-- RECORDS TO PROCESS --

--

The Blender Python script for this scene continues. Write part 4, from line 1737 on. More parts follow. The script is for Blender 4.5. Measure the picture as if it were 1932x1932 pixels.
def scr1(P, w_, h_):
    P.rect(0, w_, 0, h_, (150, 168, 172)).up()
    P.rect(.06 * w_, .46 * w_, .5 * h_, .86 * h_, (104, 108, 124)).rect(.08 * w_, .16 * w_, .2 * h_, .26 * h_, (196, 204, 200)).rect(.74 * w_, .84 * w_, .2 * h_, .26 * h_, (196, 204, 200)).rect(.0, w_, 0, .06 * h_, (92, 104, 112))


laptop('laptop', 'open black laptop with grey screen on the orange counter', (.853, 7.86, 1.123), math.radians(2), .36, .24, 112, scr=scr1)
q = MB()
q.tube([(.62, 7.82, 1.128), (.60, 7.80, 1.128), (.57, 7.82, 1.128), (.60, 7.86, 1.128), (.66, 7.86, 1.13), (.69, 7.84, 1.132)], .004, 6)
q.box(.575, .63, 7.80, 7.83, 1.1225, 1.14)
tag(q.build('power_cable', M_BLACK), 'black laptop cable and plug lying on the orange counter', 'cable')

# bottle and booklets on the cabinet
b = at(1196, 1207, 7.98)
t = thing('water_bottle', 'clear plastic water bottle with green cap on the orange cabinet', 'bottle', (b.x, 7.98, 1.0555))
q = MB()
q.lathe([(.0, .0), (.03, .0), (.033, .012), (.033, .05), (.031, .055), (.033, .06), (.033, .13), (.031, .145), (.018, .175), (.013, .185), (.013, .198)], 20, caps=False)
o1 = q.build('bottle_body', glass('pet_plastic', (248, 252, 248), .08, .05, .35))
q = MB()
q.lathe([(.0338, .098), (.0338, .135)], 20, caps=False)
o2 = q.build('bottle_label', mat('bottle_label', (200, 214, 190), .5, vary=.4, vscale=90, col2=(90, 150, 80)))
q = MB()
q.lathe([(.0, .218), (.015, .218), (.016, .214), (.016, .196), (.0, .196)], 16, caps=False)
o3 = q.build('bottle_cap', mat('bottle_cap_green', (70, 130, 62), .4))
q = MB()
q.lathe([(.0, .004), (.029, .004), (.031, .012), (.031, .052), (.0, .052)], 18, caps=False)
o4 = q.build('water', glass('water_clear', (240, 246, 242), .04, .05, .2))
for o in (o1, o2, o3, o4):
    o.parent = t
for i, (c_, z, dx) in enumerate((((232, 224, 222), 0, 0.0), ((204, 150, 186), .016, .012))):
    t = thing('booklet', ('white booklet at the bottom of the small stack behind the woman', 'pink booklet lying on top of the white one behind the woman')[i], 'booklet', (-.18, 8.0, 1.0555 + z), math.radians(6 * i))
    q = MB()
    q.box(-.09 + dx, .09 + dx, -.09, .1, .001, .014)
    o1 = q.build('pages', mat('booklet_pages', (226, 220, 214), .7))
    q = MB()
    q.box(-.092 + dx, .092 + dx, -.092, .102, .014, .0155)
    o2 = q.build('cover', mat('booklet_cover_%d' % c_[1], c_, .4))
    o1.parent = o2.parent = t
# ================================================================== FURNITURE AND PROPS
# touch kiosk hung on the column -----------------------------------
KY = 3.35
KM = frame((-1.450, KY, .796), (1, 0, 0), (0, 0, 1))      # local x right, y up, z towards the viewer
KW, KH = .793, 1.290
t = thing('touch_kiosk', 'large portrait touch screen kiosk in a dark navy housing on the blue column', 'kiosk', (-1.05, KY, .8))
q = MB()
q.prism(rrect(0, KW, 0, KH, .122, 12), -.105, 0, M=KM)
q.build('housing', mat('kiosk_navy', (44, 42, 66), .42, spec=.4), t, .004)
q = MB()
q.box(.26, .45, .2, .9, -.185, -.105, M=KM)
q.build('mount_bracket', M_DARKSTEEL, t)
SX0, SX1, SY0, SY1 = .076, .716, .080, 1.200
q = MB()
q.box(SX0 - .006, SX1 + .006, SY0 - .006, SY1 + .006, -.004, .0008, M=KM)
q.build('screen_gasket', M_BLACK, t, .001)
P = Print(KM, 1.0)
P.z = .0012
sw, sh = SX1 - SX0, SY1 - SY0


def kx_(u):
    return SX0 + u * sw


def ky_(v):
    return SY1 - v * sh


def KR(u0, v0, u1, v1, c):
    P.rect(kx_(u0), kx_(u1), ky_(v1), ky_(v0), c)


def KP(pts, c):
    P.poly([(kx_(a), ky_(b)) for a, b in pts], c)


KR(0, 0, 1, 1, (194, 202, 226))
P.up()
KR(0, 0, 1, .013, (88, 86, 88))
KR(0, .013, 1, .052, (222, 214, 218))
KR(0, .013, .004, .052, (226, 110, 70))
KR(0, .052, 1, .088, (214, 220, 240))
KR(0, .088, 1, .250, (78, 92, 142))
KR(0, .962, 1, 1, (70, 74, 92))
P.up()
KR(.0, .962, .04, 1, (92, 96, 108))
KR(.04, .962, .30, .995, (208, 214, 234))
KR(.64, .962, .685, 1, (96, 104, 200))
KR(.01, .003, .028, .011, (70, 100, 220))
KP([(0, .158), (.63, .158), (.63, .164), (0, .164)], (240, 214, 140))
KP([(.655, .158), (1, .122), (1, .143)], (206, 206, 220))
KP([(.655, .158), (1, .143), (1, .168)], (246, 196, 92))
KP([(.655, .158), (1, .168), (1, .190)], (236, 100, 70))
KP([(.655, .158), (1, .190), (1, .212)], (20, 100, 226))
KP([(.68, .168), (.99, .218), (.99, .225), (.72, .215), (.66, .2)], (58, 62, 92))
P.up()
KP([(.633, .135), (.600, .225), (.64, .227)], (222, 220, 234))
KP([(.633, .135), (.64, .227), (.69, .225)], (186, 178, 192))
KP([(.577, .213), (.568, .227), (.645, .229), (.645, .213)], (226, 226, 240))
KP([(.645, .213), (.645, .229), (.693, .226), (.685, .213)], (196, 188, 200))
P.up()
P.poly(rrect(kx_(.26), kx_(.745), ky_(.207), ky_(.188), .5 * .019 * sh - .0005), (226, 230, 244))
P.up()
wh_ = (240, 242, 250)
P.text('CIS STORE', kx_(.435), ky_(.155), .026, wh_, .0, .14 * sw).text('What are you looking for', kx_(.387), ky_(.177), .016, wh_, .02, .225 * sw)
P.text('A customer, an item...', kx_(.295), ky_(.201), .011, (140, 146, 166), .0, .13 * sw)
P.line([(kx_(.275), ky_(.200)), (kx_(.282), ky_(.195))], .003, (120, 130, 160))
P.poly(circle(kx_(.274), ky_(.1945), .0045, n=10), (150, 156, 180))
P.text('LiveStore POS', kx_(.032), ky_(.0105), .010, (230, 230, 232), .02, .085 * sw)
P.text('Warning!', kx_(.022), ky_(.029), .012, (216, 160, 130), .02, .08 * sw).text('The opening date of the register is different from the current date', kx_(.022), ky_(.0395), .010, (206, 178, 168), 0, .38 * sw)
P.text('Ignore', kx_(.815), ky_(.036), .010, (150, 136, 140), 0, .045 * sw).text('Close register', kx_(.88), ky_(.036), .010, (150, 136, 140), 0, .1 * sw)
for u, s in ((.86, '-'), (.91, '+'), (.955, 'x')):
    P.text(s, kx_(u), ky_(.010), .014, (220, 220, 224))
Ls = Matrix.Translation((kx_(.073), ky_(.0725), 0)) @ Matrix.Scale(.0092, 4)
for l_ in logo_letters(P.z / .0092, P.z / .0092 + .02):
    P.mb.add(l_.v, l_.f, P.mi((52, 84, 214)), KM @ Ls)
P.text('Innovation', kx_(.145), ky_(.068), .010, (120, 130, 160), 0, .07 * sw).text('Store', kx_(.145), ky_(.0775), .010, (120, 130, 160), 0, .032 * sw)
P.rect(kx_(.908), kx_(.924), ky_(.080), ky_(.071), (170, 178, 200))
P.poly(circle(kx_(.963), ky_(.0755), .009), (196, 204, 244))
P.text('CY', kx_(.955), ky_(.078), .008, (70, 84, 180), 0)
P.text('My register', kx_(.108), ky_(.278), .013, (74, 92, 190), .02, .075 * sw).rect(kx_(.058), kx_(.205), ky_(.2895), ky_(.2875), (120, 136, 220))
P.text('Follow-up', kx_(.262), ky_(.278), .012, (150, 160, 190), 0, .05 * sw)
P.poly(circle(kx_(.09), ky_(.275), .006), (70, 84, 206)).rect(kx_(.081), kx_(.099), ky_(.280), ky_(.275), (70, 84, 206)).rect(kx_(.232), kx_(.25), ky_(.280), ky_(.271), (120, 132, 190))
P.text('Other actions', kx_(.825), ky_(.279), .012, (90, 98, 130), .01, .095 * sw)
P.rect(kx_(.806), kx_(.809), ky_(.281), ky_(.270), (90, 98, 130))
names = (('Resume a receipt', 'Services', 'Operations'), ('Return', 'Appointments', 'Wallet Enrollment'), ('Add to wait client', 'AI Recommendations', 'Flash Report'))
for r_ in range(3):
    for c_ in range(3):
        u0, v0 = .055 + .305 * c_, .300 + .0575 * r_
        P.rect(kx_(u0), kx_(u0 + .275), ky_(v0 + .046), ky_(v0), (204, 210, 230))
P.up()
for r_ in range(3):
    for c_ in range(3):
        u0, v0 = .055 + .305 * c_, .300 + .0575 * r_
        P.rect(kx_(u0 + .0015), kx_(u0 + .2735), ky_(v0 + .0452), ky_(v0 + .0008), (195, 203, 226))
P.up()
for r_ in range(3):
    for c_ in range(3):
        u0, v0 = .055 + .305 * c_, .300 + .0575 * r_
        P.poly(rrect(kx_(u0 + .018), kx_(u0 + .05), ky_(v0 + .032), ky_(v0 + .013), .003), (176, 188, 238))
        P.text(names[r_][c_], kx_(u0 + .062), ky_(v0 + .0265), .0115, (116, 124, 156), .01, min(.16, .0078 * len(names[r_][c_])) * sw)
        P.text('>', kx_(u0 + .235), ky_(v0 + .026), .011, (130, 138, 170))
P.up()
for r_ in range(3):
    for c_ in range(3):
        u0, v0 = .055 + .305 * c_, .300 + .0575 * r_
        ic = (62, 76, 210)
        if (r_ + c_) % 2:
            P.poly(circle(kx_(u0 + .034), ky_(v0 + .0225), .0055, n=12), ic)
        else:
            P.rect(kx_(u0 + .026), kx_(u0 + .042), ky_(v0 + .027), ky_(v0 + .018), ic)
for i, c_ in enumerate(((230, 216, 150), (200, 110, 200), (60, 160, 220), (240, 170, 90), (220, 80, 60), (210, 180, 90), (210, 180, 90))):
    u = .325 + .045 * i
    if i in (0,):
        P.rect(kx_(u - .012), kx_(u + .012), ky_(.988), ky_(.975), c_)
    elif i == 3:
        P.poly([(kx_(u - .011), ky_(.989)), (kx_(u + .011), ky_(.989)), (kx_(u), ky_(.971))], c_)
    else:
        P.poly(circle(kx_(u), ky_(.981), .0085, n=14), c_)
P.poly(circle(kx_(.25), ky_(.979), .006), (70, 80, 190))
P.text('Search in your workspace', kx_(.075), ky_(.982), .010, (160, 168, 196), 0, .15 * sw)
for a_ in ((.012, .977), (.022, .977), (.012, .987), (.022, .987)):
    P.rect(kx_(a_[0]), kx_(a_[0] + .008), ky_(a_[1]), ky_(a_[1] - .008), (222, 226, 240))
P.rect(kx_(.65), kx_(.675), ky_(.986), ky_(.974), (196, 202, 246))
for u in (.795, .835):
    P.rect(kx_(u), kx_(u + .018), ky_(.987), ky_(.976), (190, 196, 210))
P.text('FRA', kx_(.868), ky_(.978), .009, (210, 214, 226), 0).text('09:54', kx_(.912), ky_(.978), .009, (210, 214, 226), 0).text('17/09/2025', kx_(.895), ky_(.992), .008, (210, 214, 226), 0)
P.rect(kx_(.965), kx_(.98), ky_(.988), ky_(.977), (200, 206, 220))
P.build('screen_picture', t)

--

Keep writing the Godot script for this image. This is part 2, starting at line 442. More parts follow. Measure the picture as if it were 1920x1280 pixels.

--

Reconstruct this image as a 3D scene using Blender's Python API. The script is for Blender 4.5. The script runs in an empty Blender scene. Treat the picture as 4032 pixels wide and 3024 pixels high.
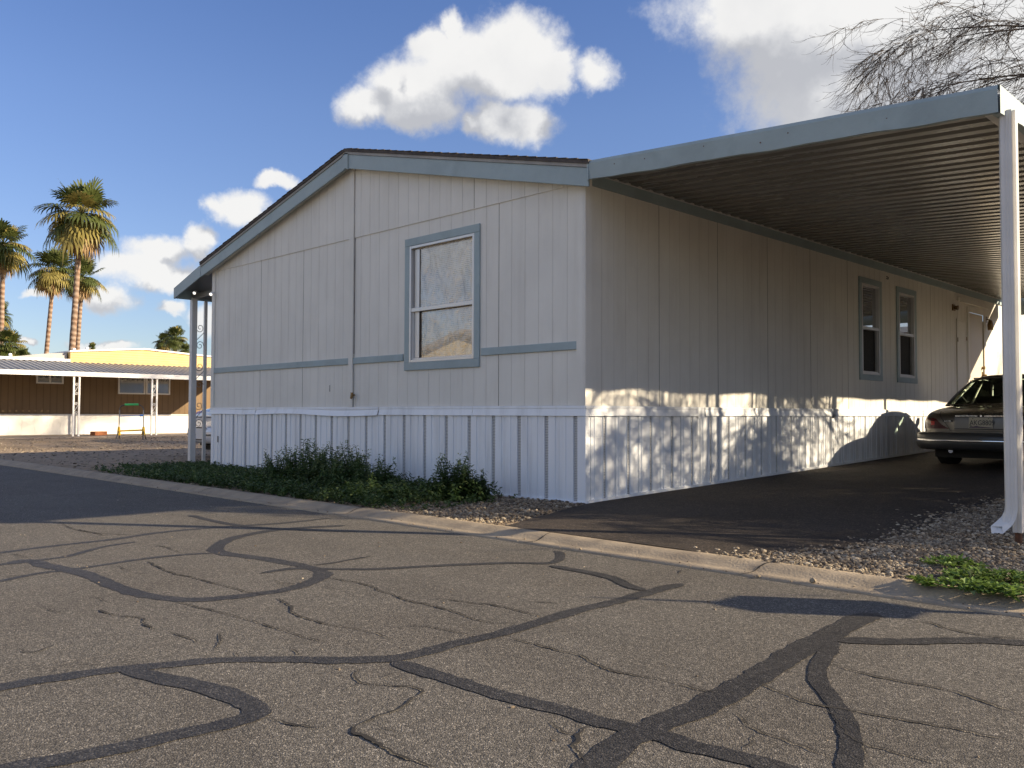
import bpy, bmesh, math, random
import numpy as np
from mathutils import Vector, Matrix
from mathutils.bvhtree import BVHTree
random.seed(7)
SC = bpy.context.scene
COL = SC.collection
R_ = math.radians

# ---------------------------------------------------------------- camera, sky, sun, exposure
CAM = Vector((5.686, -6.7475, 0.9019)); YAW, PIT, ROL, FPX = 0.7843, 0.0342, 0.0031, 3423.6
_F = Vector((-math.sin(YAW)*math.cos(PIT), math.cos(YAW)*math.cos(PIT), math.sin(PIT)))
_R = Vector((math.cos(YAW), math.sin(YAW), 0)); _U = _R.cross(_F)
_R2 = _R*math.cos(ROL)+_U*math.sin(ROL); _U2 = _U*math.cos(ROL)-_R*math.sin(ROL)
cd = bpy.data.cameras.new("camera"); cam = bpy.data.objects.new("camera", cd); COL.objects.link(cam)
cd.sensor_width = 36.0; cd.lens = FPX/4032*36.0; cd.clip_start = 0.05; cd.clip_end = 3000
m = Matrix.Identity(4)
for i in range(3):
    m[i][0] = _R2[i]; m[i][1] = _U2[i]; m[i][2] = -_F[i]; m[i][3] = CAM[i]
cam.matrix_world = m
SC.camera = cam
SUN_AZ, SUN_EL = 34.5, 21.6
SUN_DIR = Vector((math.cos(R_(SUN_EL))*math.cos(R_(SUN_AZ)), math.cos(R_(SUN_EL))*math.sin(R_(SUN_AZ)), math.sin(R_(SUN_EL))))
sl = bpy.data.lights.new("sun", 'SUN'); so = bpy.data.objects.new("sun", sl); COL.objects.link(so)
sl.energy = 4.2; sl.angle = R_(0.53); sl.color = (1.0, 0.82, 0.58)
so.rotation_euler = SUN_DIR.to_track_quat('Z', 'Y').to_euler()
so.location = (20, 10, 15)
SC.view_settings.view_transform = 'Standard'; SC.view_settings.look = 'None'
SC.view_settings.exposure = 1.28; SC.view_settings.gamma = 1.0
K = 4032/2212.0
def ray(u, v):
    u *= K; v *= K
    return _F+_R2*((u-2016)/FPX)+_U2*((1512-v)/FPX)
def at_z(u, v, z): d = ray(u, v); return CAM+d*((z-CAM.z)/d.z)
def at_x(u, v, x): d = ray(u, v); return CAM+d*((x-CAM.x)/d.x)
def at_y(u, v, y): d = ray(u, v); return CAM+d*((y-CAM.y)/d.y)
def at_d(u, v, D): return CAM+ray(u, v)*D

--

-- AIM OF THE TASK --
Above are some records; quote exactly and only the lines that begin at the line containing "Reconstruct this image" and stop after the line containing "R_ = math.radians", leaving out the pictures.

-- THE RESULT --
Reconstruct this image as a 3D scene using Blender's Python API. The script is for Blender 4.5. The script runs in an empty Blender scene. Treat the picture as 4032 pixels wide and 3024 pixels high.
import bpy, bmesh, math, random
import numpy as np
from mathutils import Vector, Matrix
from mathutils.bvhtree import BVHTree
random.seed(7)
SC = bpy.context.scene
COL = SC.collection
R_ = math.radians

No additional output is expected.